(I will be yabbering on for a pretty large chunk of text, so if you don't care for large chunks of text, well, skim, I guess?)
On the topic of choosing the route? Huh, I do agree that it is a bit annoying when you make choices that don't obviously point towards a route and accidentally end up on a character route that you don't want to play. (I'm looking at you, You-san, from Ever17...)
However, I think the biggest problem with accidentally dropping into a route is when the common route is long and has too many choices to keep track of. For the most part, there are walkthroughs, so I don't mind if the choices are a bit vague. However, when there are too many choices with too many repeating scenes, it gets frustrating going through and choosing the right ones.
I've played some games where the first choice you make decides which route you go on, but some of them did it well while others did them badly. Is a game where you can very simply enter a route--very straightforward, clearly your choice--what you mean that you want?
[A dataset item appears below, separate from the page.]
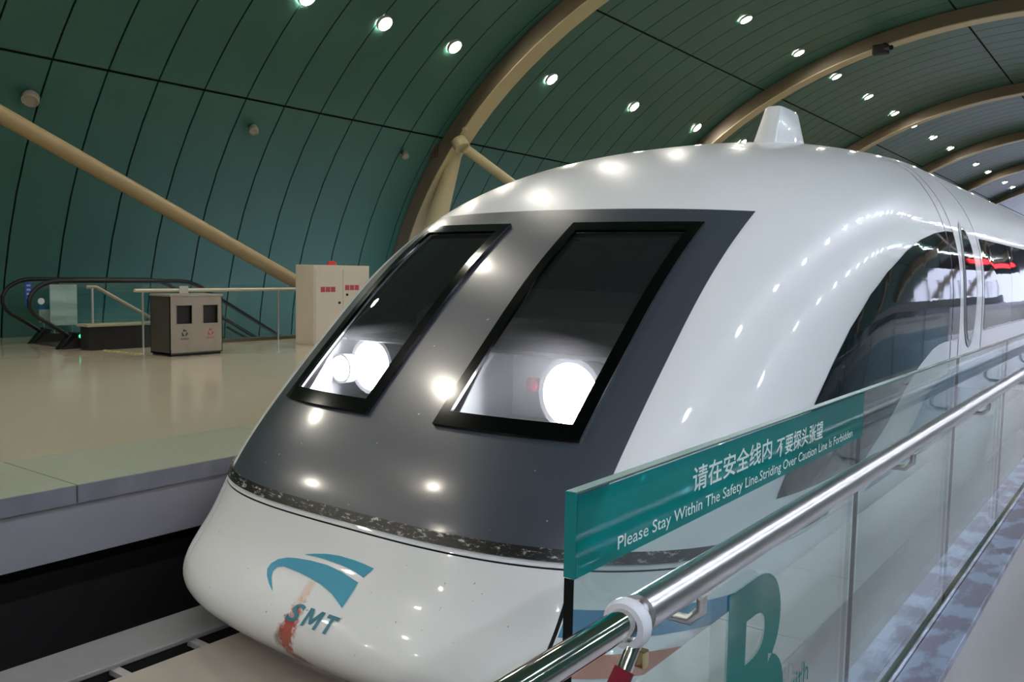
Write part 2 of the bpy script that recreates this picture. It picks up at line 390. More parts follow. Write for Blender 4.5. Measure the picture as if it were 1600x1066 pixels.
def spline(x, y, q):                          # natural cubic
    n = len(x); h = np.diff(x); A = np.zeros((n, n)); r = np.zeros(n); A[0, 0] = A[-1, -1] = 1
    for i in range(1, n - 1):
        A[i, i-1] = h[i-1]; A[i, i] = 2 * (h[i-1] + h[i]); A[i, i+1] = h[i]; r[i] = 6 * ((y[i+1] - y[i]) / h[i] - (y[i] - y[i-1]) / h[i-1])
    m = np.linalg.solve(A, r); q = np.asarray(q, float); i = np.clip(np.searchsorted(x, q) - 1, 0, n - 2); a = (x[i+1] - q) / h[i]; b = (q - x[i]) / h[i]
    return a * y[i] + b * y[i+1] + ((a**3 - a) * m[i] + (b**3 - b) * m[i+1]) * h[i]**2 / 6
def t_w(z):
    q = np.clip((z - TZ0) / (TZ - TZ0), 0, 1); w = TW * (1 - q ** TE1) ** (1 / TE2)
    k = np.clip((-1.85 - z) / .25, 0, 1); return w - .22 * k * k
def t_front(z): return spline(ZF, YF, np.clip(z, ZF[0], ZF[-1])) + np.maximum(z - ZF[-1], 0) * 14 + np.maximum(ZF[0] - z, 0) * 2.2
def t_L(z): return pchip(ZL, LL, np.clip(z, ZL[0], ZL[-1]))
def t_n(z): return pchip(ZL, NN, np.clip(z, ZL[0], ZL[-1]))
def front(u, z):                               # chart over the nose: lateral offset u and height z -> point
    u = np.asarray(u, float); z = np.asarray(z, float); s = np.clip(np.abs(u) / t_w(z), 0, .99999); n = t_n(z)
    return np.stack([XC + u, t_front(z) + t_L(z) * (1 - (1 - s ** n) ** (1 / n)), z + EYE], -1)
def flank(y, z, side=1):                       # chart over the sides: length y and height z -> point
    y = np.asarray(y, float); z = np.asarray(z, float); t = np.clip((y - t_front(z)) / t_L(z), 0, 1); n = t_n(z)
    return np.stack([XC + side * t_w(z) * (1 - (1 - t) ** n) ** (1 / n), y, z + EYE], -1)
def angle(c, z):                               # chart by bow angle, -1 ... 1
    c = np.asarray(c, float); z = np.asarray(z, float); n = t_n(z); ph = np.abs(c) * math.pi / 2
    return np.stack([XC + np.sign(c) * t_w(z) * np.sin(ph) ** (2 / n), t_front(z) + t_L(z) * (1 - np.cos(ph) ** (2 / n)), z + EYE], -1)
def lifted(chart, a, z, off):
    e = 2e-3; a = np.asarray(a, float); z = np.asarray(z, float)
    P = chart(a, z); du = chart(a + e, z) - chart(a - e, z); dz = chart(a, z + e) - chart(a, z - e)
    n = np.cross(du, dz); n /= np.linalg.norm(n, axis=-1, keepdims=True) + 1e-12
    c = np.array([XC, 9.5, EYE - .4]); s = np.sign(np.sum(n * (P - c), -1, keepdims=True)); return P + n * s * off

def grid_patch(chart, A, Z, off, skip=None):
    """A, Z: 2D arrays of chart coordinates"""
    P = lifted(chart, A, Z, off); r, c = A.shape; vs = P.reshape(-1, 3).tolist(); fs = []
    for i in range(r - 1):
        for j in range(c - 1):
            if skip and skip(.25 * (A[i, j] + A[i+1, j] + A[i, j+1] + A[i+1, j+1]), .25 * (Z[i, j] + Z[i+1, j] + Z[i, j+1] + Z[i+1, j+1])): continue
            fs.append((i * c + j, i * c + j + 1, (i + 1) * c + j + 1, (i + 1) * c + j))
    return MB().add(vs, fs)
def poly_patch(chart, poly, off, step, name):
    """outline in chart coordinates, cut into a fine grid and laid on the surface"""
    bm = bmesh.new(); vs = [bm.verts.new((a, z, 0)) for a, z in poly]; bm.faces.new(vs)
    bmesh.ops.triangulate(bm, faces=bm.faces)
    A = [p[0] for p in poly]; Zs = [p[1] for p in poly]
    for ax, lo, hi in ((0, min(A), max(A)), (1, min(Zs), max(Zs))):
        n = max(1, int((hi - lo) / step))
        for k in range(1, n):
            co = [0, 0, 0]; co[ax] = lo + (hi - lo) * k / n; no = [0, 0, 0]; no[ax] = 1
            bmesh.ops.bisect_plane(bm, geom=bm.verts[:] + bm.edges[:] + bm.faces[:], plane_co=co, plane_no=no)
    bmesh.ops.remove_doubles(bm, verts=bm.verts, dist=1e-5)
    a = np.array([v.co.x for v in bm.verts]); z = np.array([v.co.y for v in bm.verts]); P = lifted(chart, a, z, off)
    for v, p in zip(bm.verts, P): v.co = p
    bmesh.ops.recalc_face_normals(bm, faces=bm.faces)
    me = bpy.data.meshes.new(name); bm.to_mesh(me); bm.free()
    for p in me.polygons: p.use_smooth = True
    return me
def lay_text(me, chart, u0, z0, off):
    c = np.array([tuple(v.co) for v in me.vertices]); P = lifted(chart, u0 + c[:, 0], z0 + c[:, 1], off)
    for v, p in zip(me.vertices, P): v.co = p
    me.update(); return me
def thick(o, t, off=-1):
    m = o.modifiers.new('thickness', 'SOLIDIFY'); m.thickness = t; m.offset = off
    e = o.modifiers.new('crisp edges', 'EDGE_SPLIT'); e.split_angle = math.radians(38); return o

# full skin, then cut into the pieces of the body
YEND = 31.0
def skin():
    zz = np.concatenate([np.linspace(-2.075, -1.80, 10), np.linspace(-1.77, .9, 64), .9 + (TZ - .9) * np.sin(np.linspace(.03, 1., 34) * math.pi / 2)])
    cs = np.linspace(0, 1, 44); vs = []; fs = []
    rows = []
    for z in zz:
        r = angle(cs, np.full(44, z)); ye = r[-1, 1]
        yy = np.concatenate([ye + (10.5 - ye) * np.linspace(0, 1, 15)[1:] if ye < 10.4 else np.linspace(ye, ye + .2, 15)[1:], np.linspace(max(10.8, ye + .4), YEND, 14)])
        side = np.stack([np.full(len(yy), r[-1, 0]), yy, np.full(len(yy), z + EYE)], -1)
        h = np.vstack([r, side]); l = h[::-1].copy(); l[:, 0] = 2 * XC - l[:, 0]; rows.append(np.vstack([l, h[1:]]))
    n = rows[0].shape[0]; vs = np.vstack(rows).tolist()
    for i in range(len(rows) - 1):
        for j in range(n - 1): fs.append((i * n + j, i * n + j + 1, (i + 1) * n + j + 1, (i + 1) * n + j))
    me = bpy.data.meshes.new('skin'); me.from_pydata(vs, [], fs)
    bm = bmesh.new(); bm.from_mesh(me); bmesh.ops.remove_doubles(bm, verts=bm.verts, dist=2e-4)
    bmesh.ops.dissolve_degenerate(bm, edges=bm.edges, dist=1e-4)
    bmesh.ops.recalc_face_normals(bm, faces=bm.faces)
    top = max(bm.faces, key=lambda f: f.calc_center_median().z)
    if top.normal.z < 0: bmesh.ops.reverse_faces(bm, faces=bm.faces)
    bm.normal_update(); bm.to_mesh(me); bm.free(); return me
SKIN = skin()
def piece(name, cuts, windows=False, inward=0.):
    """cuts: (point, normal) pairs; what lies on the normal's side is cut away"""
    bm = bmesh.new(); bm.from_mesh(SKIN)
    if inward:
        bm.normal_update()
        for v in bm.verts: v.co = v.co - v.normal * inward
    for co, no in cuts:
        bmesh.ops.bisect_plane(bm, geom=bm.verts[:] + bm.edges[:] + bm.faces[:], plane_co=co, plane_no=no, clear_outer=True)
    if windows:
        for co, no in [((XC + s * u, 0, 0), (1, 0, 0)) for s in (-1, 1) for u in (.275, 1.03)] + [((0, 0, EYE + z), (0, 0, 1)) for z in (-.79, .255)]:
            bmesh.ops.bisect_plane(bm, geom=bm.verts[:] + bm.edges[:] + bm.faces[:], plane_co=co, plane_no=no)
        kill = [f for f in bm.faces for c in [f.calc_center_median()] if .275 < abs(c.x - XC) < 1.03 and -.79 < c.z - EYE < .255 and c.y < 6.5]
        bmesh.ops.delete(bm, geom=kill, context='FACES')
    me = bpy.data.meshes.new(name); bm.to_mesh(me); bm.free()
    for p in me.polygons: p.use_smooth = True
    return me
train = thing('maglev_train', (XC, 3.0, -.76), 'white magnetic levitation train with dark sloping windscreen panel and teal logo', 'train')
ZS = EYE - 1.318
Zp, Zm, Yp, Ym = (0, 0, 1), (0, 0, -1), (0, 1, 0), (0, -1, 0)
scuffs = [(XC - .07, EYE - 1.64, .06, .15, .12, 1.3, (228, 190, 166), .6, 14), (XC - .085, EYE - 1.80, .085, .21, .16, 1.55, (178, 64, 42), .92, 30),
          (XC - .075, EYE - 1.95, .12, .085, 0, 1.6, (166, 66, 48), .85, 46), (XC - .145, EYE - 1.83, .05, .11, .3, 1.4, (112, 84, 52), .6, 46)]
apron_mat = soiled_paint('apron paint', (234, 233, 230), .22, scuffs)
thick(link('nose_shell', piece('nose_shell', [((0, 0, ZS + .004), Zm), ((0, 8.096, 0), Yp)], True), white, train), .014)
thick(link('nose_apron', piece('nose_apron', [((0, 0, ZS - .004), Zp), ((XC + 1.246, 0, 0), (1, 0, 0)), ((XC - 1.246, 0, 0), (-1, 0, 0)), ((0, 6, 0), Yp)]), apron_mat, train), .012)
for s in (1, -1):
    thick(link('side_skirt', piece('side_skirt', [((0, 0, ZS - .004), Zp), ((XC + s * 1.262, 0, 0), (-s, 0, 0)), ((0, 8.096, 0), Yp)]), white, train), .012)
thick(link('door_pillar_panel', piece('door_pillar_panel', [((0, 8.112, 0), Ym), ((0, 8.436, 0), Yp)]), white, train), .012)
thick(link('door_section', piece('door_section', [((0, 8.452, 0), Ym), ((0, 9.594, 0), Yp)]), white, train), .012)
thick(link('coach_body', piece('coach_body', [((0, 9.612, 0), Ym)]), white, train), .012)
link('inner_frame', piece('inner_frame', [], True, .03), mat('black inner frame', (14, 14, 15), .7), train)
under = MB().box(XC - 1.5, XC + 1.5, 3.9, YEND, GZ + .05, GZ + .12)
link('underframe', under.mesh('underframe'), mat('underframe grey', (40, 40, 42), .7), train)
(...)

There's an SKE48 yuri fangame called Ai no Kazu (it's a Chinese fangame that I don't think is translated though). The first choice asks you where you want to go--ie. clubs, etc. And that is how your love interest is decided. It's very straightforward and sets you onto a route.
However, each route isn't just a kinetic novel to itself where you don't have any choices. Some visual novels do that--and I enjoy them very much, but I would say that for something with a straightforward way of route-deciding, it would seem like you don't have any choice in the story if it goes "kinetic" during the character route.
This particular game gave choices throughout the routes. There were small dialogue points where you could get easter egg type of jokes. There were choices that might get you a bad end. There were branches here and there, but it gave the player a feeling of choice and interaction, and that made the game fun.
It's clear that you're choosing what route you're going on. You're not forced to go through some maze of incoherent choices. But you also get to interact with the characters, the world, etc. and push your own decisions into the mix.
In comparison, there's a game called Shinigami no Kiss wa Wakare no Aji. As a note, it's an eroge that was kind of flimsy and the true route was a loli route (while I like lolis, well... eroge + loli is kind of meh), so I might have a slight bias against it.
There are two parts of it. The main story and the true story. For the main story, there's only one choice, and that choice decides what route you get on--the classmate or little sister route. Afterwards, it's just kinetic novel from there on. Not only that, it's basically the plot of any old eroge with fantasy aspects.
That wasn't too good. While a really great story might make a lack of choices okay, an average story isn't good. If it's originally marketed as a kinetic novel, that's fine. But, if it's an eroge with "choices," then the lack of choices besides the choice that puts you onto the route is kind of meh. There's a feeling of something lacking.
In addition, the true route was even flimsier about it. Basically, the only choice you get to make is to press a button that asks you if you want to play the loli route. Following that is all kinetic, eroge drama, which is fine and all if it was just marketed as a kinetic novel.
indoneko wrote:I wonder if anyone has made a game with two mode : easy/kinetic/automatic & normal/vn/manual mode.
That sounds like an interesting idea. I've seen quite a lot of games where there are two modes, but they're not usually like: easy mode and normal mode. It's usually more of part I to a story and then part II where part I is not kinetic and part II is.
Sometimes, it's that you clear all the routes in the normal visual novel format with all the choices and stuff. Then, when you're redirected to the home screen, a final "true" route-esque thing is unlocked, and the true route is completely kinetic, no choices, put separately from the visual novel part. (ie. on the menu: [Start] [Refrain/al Fine/True Route/etc.] two different buttons]
An example would be Shinigami no Kiss (mentioned above), but I don't consider it a good example.
Amaranto (a Japanese yuri indie game) was originally just a normal visual novel--choose em choices and get onto the route. However, a year or so (maybe) after its release, the creators released a patch. The patch was basically a "true" route type of thing that didn't focus much on the romance and was completely kinetic (though the choices from the original game were still there, but they didn't do anything to decide the route, so I would call it kinetic). After patching the game, whether or not you played through the original routes, you could still play the "true" kinetic part.
The main thing about both of the things I brought up is that: the kinetic routes are the "true" routes, but they're not really a default ending that could be gotten by choosing choices in the visual novel part. Rather, they're the finisher "true" routes to all the branches of the visual novel--they are the overarching explanation that takes in everything from all the 'timelines' you could have gone through in your visual novel choices to explain the story.
...Ah, I yabbered on for too long. Well, I hope someone understands? This is just my two-cents.